Nigeria’s government finances rely on oil the NNPC exports, which provides the bulk of crucial foreign exchange reserves. However, pipeline theft and years of underinvestment have sapped oil production in recent years, and the cost of fuel subsidies has further depleted cash reserves.
President Bola Tinubu has been struggling to implement reforms in Africa’s biggest oil exporter – including eliminating fuel subsidies and allowing the naira currency to trade close to market levels – without putting the country’s population at a cost-of-living breaking point.
It explained at the time that the oil company would use the loan to support the Federal Government in stabilising Nigeria’s exchange rate.
The facility, among other things, would help the Federal Government attend to some of its dollar obligations, assist the Central Bank of Nigeria in stabilising the foreign exchange market, and provide funding for NNPC.
Providing details about the deal in the document titled, “Everything you need to know about the NNPC Limited’s $3.3bn loan, also known as Project Gazelle,” NNPC said, “This is a financing agreement secured by NNPC Limited to prepay future royalties and taxes to the Federal Government.”

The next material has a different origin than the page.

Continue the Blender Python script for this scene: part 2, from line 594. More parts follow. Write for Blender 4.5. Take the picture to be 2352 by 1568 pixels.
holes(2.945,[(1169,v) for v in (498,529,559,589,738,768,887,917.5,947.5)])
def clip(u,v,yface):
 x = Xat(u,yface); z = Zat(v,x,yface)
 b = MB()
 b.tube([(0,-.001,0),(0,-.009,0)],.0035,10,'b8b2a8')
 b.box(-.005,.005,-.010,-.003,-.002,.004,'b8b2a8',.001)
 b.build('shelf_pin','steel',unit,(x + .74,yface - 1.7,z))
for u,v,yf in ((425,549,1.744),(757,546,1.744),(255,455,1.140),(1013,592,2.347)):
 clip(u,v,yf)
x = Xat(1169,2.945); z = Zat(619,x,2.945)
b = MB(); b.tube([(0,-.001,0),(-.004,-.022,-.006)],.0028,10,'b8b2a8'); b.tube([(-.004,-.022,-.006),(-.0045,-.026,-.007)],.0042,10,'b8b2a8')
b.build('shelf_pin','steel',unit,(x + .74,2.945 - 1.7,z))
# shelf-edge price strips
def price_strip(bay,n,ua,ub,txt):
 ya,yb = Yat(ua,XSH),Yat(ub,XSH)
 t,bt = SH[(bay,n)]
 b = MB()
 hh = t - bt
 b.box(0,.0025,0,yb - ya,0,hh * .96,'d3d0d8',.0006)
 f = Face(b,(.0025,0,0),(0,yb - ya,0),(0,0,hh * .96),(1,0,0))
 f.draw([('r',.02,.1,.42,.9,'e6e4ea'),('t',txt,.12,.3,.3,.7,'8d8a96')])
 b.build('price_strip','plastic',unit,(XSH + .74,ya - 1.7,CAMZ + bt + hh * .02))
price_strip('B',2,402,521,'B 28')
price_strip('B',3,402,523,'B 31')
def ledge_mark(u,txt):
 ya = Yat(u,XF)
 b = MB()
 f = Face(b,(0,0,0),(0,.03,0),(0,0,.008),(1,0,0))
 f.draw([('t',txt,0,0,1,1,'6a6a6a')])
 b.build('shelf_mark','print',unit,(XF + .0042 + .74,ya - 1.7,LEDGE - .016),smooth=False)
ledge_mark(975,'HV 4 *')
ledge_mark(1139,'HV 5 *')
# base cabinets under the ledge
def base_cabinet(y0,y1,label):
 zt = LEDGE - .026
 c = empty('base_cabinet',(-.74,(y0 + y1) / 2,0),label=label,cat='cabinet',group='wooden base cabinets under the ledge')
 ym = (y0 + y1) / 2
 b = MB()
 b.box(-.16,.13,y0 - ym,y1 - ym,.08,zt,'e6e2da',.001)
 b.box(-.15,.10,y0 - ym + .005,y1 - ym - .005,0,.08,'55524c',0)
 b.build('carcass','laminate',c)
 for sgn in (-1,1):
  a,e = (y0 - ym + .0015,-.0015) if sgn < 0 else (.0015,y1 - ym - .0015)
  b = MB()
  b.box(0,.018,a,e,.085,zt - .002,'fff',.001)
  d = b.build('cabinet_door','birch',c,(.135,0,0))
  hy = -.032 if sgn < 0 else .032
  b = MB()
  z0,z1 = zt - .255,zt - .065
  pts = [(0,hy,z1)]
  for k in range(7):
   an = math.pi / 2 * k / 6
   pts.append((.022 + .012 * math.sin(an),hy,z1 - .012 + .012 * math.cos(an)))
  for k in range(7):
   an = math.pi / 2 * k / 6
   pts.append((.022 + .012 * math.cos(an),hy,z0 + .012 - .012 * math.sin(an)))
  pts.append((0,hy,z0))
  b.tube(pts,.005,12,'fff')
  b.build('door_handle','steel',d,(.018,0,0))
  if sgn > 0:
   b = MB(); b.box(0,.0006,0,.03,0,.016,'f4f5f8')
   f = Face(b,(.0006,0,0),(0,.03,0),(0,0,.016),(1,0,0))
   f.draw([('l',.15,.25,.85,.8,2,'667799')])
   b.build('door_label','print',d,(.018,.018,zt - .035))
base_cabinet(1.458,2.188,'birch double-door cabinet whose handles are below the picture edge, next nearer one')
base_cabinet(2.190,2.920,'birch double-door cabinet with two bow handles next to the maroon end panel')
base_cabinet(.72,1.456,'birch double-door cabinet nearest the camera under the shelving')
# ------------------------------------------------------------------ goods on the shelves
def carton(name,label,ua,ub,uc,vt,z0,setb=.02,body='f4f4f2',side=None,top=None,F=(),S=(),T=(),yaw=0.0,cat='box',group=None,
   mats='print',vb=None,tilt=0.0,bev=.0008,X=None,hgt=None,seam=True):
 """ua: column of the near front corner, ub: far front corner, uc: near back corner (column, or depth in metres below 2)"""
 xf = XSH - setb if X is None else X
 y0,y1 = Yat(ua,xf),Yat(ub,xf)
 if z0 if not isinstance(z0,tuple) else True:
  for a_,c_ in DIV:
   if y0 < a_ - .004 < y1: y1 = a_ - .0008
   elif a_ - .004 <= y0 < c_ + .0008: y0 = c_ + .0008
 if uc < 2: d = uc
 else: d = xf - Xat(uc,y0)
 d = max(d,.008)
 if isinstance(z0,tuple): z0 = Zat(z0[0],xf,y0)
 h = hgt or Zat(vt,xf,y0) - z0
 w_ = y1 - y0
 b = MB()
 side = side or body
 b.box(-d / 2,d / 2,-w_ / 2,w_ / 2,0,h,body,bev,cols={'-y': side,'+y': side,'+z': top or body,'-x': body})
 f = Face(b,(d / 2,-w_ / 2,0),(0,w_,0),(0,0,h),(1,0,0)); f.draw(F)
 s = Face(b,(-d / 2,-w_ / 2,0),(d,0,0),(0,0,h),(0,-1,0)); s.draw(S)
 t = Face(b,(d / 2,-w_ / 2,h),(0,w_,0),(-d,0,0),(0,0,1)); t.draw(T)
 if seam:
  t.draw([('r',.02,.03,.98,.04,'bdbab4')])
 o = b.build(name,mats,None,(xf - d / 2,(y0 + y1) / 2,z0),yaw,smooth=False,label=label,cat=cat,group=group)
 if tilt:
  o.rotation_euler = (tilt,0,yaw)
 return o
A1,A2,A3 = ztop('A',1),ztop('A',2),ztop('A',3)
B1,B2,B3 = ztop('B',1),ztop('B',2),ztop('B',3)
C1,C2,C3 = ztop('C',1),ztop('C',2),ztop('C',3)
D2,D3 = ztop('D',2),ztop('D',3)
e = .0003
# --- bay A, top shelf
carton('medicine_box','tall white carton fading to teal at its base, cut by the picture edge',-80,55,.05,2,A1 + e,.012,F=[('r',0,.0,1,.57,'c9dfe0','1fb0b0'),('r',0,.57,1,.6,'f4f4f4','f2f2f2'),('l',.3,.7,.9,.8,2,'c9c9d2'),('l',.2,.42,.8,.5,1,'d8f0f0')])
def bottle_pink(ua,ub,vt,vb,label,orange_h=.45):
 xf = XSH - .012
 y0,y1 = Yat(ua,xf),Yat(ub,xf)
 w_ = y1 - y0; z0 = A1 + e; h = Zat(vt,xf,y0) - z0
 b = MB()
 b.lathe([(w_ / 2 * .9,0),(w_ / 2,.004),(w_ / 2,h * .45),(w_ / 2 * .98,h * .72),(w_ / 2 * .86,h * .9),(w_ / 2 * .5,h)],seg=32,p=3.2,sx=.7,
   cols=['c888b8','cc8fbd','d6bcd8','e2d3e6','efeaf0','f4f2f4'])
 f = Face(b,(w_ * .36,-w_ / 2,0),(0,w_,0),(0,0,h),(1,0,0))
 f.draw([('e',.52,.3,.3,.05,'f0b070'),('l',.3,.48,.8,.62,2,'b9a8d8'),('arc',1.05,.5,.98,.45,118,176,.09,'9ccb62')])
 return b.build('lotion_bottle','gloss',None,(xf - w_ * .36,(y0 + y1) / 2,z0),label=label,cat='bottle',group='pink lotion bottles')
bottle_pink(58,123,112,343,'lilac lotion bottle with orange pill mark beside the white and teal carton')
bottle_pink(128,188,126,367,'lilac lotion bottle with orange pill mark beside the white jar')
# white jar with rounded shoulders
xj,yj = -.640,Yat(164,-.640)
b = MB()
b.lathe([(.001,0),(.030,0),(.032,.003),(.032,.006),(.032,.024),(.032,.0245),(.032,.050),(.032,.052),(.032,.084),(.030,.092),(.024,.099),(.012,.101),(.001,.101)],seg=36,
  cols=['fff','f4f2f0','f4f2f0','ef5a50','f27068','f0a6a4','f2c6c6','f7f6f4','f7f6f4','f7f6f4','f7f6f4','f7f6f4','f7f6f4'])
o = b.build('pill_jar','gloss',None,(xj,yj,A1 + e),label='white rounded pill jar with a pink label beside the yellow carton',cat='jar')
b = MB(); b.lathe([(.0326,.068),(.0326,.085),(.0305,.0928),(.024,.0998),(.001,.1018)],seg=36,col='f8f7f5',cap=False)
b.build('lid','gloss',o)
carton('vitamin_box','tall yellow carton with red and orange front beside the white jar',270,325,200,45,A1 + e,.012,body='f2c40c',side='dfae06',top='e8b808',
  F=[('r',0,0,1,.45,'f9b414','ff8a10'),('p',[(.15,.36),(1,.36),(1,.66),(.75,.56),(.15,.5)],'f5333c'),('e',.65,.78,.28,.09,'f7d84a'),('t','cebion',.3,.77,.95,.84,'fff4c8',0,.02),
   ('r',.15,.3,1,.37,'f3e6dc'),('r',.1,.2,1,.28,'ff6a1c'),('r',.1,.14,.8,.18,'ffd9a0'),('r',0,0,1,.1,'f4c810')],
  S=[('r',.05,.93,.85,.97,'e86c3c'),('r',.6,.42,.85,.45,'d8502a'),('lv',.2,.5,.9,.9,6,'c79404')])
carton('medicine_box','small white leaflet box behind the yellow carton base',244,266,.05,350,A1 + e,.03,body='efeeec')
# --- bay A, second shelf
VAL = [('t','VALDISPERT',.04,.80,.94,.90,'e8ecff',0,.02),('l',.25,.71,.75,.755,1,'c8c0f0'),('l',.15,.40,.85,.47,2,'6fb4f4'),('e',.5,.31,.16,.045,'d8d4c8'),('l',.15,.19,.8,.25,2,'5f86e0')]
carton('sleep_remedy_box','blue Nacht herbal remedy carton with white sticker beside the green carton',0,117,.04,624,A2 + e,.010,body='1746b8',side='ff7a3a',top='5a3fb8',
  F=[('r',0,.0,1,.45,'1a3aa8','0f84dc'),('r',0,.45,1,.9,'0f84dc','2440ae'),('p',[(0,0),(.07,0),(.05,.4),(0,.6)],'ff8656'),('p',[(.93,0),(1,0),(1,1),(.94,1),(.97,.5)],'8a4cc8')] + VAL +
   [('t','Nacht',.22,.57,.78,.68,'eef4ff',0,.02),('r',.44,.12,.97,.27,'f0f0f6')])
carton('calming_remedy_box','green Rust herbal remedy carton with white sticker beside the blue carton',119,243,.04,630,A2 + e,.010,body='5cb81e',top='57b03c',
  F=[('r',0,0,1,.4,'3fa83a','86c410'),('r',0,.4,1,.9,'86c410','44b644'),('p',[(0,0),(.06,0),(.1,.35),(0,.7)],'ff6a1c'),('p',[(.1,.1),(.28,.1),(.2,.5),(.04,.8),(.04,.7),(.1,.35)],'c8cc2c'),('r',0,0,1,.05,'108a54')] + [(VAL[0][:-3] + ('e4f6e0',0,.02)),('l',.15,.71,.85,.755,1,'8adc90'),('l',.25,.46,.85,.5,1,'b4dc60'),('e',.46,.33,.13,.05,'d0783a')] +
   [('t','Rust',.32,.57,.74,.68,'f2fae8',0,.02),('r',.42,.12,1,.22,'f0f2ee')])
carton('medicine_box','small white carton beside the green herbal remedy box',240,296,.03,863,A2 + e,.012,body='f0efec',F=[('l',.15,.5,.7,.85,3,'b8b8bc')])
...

The company also stated that it adopted a lower price benchmark for the $3.3bn crude-for-cash loan to reduce the risk of default and ensure financial stability.
Giving details on the benchmark oil price, the company said the facility used a conservative crude price of $65/barrel to calculate the allocated crude to be produced and sold.
NNPC also said repayments were strategically planned and tied to future oil sales, with conservative pricing in oil sales contracts mitigating the risks associated with oil price volatility.